Would Uncle Sam come to Taiwan's rescue? He wants Taiwan to give up its U-shaped or 12-dashed line claim in the South China Sea. The United States could restrain the Philippines from attacking Taiping but would never help defend the island just as it wouldn't in a case of Taiwan being attacked from across the strait. Washington would only pay lip service as help if the People's Liberation Army were in a one-in-a-million chance to invade Taiwan, but couldn't and wouldn't persuade Vietnam to give up its claim to Taiping.

The only help Taiwan can hope to have when Taiping is under Vietnamese attack is from China, which claims sovereignty over the South China Sea based on the same U-shaped line.
 

joshuatree

Captain
cross-post from the Taiwan thread since this is relevant to the SCS dispute.
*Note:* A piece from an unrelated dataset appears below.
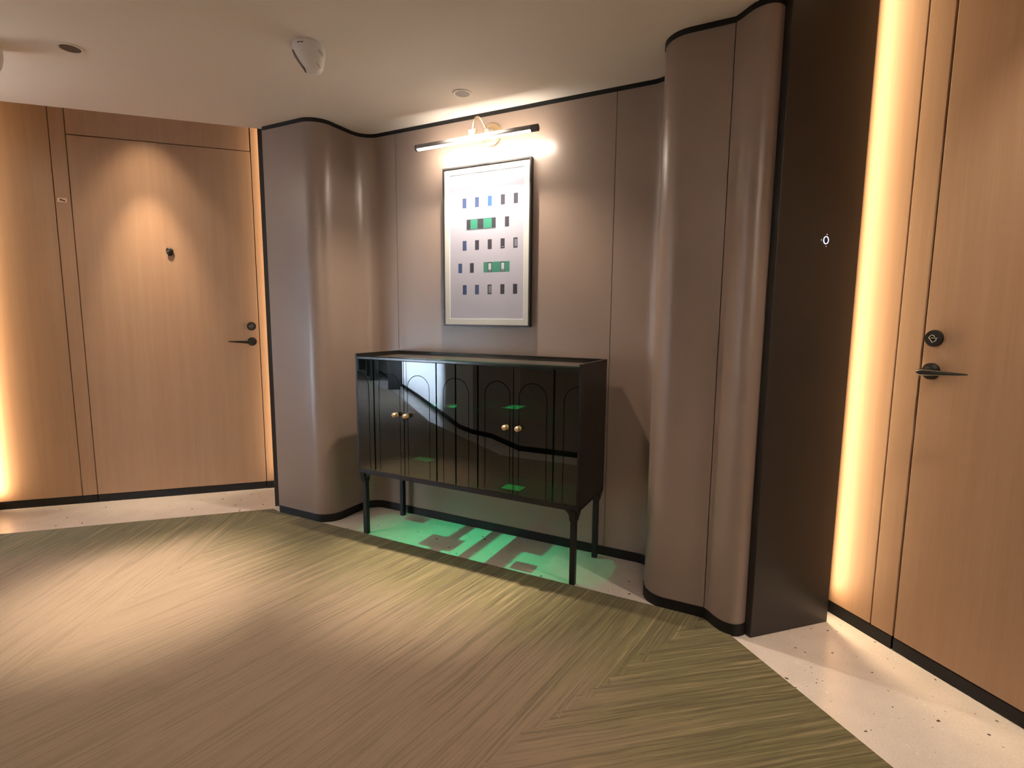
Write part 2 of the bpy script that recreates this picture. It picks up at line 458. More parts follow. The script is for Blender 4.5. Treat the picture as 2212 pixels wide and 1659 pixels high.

Taiwan wonder if the US will help if Vietnam attack Taiping Island.

Personally, it's best strategy would be to make Taiping into a naval base. Strong enough to deter a consideration of attack by Vietnam, tolerable to China as they are "One China", and could be appealing to the US to have a credible counterweight in the Spratlys that is aligned with the US. It also gives Taiwan a base further away from China to give it more breathing room.